Meet New Zealand's fastest marathon runner of the past two years, whose rise in the sport has been extraordinary.

This is a man who until four years ago was not a serious runner.

He did "a bit of running" in his younger days and played social rugby while working in Wellington but that was basically it, until he moved to London in 2006 and started running to work.

At first he did it to keep fit, but one day a colleague raised the idea of doing a marathon. "I thought OK, why not, and it all snowballed from there really," Martelletti explains.

"I started doing some races and picked up the training more as I was doing better and better."
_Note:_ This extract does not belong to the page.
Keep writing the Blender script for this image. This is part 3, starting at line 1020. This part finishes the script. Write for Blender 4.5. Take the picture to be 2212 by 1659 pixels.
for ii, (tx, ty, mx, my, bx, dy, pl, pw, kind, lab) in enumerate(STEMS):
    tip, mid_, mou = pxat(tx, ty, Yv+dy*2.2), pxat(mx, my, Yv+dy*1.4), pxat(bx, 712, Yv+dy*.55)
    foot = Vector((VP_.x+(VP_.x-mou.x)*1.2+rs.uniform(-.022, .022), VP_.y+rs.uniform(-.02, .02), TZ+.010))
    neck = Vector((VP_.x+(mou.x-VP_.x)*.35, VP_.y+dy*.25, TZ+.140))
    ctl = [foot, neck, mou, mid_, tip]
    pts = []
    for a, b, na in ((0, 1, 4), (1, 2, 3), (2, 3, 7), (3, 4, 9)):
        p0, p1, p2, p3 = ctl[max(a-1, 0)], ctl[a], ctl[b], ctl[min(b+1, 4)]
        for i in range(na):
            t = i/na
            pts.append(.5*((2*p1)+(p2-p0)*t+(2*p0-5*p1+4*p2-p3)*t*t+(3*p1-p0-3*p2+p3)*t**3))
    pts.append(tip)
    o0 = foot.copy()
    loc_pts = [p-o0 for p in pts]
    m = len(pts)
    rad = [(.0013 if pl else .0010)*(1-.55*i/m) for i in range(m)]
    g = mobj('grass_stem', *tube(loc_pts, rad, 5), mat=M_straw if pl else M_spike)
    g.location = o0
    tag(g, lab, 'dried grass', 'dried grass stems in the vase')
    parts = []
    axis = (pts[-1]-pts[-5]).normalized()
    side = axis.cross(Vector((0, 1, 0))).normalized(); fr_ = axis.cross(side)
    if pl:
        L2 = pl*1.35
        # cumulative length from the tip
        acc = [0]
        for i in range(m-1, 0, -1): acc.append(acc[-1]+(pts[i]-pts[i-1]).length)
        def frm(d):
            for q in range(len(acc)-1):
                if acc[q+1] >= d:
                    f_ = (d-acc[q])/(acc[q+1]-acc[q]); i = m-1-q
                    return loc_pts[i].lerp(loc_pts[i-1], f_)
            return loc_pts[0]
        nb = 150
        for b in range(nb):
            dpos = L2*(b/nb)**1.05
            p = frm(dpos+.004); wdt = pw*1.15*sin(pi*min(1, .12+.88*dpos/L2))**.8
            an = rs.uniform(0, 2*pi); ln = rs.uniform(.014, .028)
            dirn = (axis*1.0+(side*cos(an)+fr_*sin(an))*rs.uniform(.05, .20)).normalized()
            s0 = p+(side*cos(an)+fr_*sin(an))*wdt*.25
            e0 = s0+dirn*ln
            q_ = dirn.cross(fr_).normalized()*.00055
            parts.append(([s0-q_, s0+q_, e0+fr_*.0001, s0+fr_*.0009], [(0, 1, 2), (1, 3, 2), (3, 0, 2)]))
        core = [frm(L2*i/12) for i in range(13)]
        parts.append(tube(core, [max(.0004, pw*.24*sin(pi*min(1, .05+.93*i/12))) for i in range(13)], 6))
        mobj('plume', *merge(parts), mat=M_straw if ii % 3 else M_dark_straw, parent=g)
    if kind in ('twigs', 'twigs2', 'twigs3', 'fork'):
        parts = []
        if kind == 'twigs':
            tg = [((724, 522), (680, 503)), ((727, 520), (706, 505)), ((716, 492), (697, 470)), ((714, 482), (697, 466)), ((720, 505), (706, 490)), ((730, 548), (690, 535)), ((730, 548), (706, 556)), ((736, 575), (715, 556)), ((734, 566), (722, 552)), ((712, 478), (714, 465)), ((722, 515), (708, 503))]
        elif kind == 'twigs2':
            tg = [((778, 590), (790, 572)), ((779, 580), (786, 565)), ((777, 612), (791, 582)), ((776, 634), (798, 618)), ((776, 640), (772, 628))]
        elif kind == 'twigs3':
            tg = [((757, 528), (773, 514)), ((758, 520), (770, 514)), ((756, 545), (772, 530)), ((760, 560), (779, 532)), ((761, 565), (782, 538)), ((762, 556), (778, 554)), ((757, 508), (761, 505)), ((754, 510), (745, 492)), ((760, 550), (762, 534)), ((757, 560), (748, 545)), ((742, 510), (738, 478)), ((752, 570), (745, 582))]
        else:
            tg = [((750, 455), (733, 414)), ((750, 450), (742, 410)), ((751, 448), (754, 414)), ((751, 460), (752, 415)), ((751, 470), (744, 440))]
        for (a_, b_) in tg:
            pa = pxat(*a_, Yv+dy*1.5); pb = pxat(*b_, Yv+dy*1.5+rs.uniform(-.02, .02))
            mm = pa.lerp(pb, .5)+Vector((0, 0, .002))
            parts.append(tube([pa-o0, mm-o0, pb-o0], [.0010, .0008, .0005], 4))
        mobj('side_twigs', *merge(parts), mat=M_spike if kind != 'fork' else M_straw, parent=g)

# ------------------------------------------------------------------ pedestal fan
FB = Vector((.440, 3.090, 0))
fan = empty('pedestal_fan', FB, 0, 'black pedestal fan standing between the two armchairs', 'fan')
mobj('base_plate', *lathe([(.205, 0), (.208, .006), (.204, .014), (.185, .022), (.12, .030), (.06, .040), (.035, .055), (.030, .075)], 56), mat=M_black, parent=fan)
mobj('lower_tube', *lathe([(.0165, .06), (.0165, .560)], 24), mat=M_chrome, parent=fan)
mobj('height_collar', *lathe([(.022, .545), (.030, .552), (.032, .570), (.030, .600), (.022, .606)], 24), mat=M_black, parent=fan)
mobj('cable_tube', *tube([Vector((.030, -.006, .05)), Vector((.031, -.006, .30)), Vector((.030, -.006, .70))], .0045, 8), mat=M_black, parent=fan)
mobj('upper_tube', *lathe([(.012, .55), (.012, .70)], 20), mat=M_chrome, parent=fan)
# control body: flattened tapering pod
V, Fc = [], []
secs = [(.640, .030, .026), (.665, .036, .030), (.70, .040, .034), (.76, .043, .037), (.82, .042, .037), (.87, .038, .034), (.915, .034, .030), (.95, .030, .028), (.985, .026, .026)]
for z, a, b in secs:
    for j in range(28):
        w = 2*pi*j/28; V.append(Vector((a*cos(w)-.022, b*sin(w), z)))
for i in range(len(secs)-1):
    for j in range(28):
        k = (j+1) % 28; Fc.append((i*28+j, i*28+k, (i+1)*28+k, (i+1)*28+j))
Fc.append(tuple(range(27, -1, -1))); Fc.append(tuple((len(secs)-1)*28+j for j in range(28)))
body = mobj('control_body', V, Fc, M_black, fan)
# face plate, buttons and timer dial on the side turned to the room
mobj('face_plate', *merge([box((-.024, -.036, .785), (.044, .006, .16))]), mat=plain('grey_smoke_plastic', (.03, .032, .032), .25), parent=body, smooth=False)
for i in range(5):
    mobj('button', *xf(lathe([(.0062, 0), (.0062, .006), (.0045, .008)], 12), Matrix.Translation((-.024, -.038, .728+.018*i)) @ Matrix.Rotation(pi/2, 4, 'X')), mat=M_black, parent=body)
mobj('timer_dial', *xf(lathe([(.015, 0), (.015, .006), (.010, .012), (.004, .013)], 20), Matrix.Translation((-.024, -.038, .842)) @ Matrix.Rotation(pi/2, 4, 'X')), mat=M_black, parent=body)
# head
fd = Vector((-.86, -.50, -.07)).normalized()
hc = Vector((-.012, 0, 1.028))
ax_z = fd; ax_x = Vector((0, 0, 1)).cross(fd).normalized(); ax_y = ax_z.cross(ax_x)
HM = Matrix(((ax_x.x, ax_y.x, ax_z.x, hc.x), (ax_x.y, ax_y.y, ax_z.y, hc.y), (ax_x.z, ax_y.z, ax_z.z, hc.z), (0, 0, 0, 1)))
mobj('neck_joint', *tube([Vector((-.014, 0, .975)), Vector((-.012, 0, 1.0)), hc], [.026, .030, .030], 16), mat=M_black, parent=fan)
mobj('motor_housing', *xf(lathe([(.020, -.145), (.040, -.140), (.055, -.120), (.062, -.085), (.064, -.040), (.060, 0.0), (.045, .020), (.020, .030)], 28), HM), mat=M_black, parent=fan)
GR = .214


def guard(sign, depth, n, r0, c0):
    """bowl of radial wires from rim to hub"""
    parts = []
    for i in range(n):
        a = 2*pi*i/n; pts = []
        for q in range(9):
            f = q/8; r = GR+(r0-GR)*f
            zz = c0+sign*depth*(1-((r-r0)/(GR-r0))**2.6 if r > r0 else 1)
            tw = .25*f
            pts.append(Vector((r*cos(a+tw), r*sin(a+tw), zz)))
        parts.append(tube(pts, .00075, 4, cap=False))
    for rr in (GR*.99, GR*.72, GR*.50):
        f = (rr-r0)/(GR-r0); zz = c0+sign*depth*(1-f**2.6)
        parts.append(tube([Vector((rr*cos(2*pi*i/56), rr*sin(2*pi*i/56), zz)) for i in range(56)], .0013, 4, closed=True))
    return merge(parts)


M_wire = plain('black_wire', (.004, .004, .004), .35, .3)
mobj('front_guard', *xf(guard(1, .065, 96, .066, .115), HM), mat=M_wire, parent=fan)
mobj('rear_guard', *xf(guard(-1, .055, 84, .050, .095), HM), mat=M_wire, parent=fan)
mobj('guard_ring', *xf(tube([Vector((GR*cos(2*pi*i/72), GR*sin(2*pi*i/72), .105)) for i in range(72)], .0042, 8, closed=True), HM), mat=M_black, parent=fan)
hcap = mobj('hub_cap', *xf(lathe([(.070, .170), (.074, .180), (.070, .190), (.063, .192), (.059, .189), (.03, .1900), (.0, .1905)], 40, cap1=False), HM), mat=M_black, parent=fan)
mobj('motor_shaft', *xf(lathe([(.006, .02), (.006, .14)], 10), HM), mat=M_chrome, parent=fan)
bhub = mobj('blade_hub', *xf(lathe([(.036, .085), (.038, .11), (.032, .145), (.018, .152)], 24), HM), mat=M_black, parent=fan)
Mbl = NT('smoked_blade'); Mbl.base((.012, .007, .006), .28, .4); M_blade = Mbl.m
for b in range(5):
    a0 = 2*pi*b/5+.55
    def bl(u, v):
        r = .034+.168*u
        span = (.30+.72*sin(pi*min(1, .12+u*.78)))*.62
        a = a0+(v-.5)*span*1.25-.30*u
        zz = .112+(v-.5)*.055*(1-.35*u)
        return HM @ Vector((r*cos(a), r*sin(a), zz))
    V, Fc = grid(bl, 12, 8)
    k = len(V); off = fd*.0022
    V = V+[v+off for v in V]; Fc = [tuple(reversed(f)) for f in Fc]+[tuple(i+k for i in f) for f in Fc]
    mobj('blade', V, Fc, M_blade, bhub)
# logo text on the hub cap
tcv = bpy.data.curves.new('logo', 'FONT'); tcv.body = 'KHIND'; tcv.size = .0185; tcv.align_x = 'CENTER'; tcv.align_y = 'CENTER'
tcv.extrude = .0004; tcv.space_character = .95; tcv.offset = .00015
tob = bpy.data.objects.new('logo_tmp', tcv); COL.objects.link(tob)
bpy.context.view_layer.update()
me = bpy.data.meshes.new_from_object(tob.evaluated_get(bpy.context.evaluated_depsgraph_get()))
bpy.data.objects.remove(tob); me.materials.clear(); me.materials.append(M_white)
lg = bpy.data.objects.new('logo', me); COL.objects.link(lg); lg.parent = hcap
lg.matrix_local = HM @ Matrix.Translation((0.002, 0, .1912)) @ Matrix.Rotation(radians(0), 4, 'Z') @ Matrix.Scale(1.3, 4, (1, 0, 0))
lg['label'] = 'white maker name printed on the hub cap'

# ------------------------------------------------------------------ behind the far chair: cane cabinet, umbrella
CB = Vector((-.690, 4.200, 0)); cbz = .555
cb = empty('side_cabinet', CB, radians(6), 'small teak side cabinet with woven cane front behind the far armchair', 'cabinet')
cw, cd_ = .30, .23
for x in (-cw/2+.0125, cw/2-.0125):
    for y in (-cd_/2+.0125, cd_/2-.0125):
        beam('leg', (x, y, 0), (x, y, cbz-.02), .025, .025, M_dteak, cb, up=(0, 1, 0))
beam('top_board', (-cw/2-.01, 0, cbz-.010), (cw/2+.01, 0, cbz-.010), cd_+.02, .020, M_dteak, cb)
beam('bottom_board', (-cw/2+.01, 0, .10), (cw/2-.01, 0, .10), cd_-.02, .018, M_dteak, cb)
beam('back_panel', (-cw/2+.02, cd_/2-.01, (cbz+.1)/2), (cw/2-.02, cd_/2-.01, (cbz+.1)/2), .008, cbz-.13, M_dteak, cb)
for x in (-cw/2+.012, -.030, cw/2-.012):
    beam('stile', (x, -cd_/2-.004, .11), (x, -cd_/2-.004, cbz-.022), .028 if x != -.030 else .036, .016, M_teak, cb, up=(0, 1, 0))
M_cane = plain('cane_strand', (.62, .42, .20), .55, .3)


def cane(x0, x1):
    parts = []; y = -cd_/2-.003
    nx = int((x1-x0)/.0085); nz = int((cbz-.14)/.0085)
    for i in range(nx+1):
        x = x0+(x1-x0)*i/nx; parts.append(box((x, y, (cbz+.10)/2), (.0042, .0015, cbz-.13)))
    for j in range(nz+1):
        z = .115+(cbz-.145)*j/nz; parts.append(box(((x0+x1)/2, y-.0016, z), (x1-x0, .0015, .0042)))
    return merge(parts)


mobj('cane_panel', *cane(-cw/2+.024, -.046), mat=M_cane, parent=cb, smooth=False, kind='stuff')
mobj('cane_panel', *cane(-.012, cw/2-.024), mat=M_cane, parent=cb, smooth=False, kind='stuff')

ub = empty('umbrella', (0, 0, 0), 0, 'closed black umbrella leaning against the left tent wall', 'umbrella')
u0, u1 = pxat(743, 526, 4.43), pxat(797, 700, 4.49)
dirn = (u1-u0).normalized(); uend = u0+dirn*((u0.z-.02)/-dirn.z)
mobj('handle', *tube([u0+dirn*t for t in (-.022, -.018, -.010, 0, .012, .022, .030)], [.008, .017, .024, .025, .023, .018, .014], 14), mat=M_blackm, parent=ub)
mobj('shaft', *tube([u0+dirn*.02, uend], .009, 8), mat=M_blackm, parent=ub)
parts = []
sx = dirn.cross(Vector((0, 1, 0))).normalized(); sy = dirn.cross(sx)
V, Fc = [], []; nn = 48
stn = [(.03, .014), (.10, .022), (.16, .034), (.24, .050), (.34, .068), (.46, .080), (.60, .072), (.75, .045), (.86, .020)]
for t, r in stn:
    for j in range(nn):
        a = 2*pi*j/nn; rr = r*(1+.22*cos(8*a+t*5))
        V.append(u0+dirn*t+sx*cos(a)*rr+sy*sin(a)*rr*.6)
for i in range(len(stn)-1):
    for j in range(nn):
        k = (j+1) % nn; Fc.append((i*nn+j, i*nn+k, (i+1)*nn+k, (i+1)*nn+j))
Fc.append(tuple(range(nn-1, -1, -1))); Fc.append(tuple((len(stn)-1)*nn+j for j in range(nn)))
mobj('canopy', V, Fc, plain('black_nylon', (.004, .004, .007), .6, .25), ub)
He started averaging about 48 kilometres a week but later in 2007 he decided he wanted to enter the London Marathon so he stepped the training up. Only problem was the ballots had closed by then, but, given his age, he figured he could qualify if he ran another marathon under three hours.

He ran two hours and 58 minutes, in his first marathon, and six months later slashed that time by half an hour to 2:28 in the London Marathon.

He has now completed 14 marathons, some as mere training runs, his best performance being 14th in the Berlin marathon in September, a race won by Kenyan Patrick Makau in a world record time of 2:03.38.

Martelletti's time in Germany, 2:16.49, was the fastest by a New Zealander since 2009 and has taken him from novice runner to Olympics' hopeful in the space of four years.

"It's crazy, really. I never thought I'd get to where I am. I guess I never thought that far ahead. It just seemed too far away. It's quite surreal."

He has done the Olympic B-standard but must meet the A-standard of 2:12 to be nominated for selection under the tough criteria outlined by the New Zealand Olympic Committee. He can "definitely" go quicker than 2:16, but getting down to 2:12 before London is a massive ask.

Under the IAAF (world governing body of athletics) qualifying criteria, finishing inside the top-10 of a gold label marathon is the equivalent of an A-standard, and he is lining up one of those in Xiamen, China, early next year.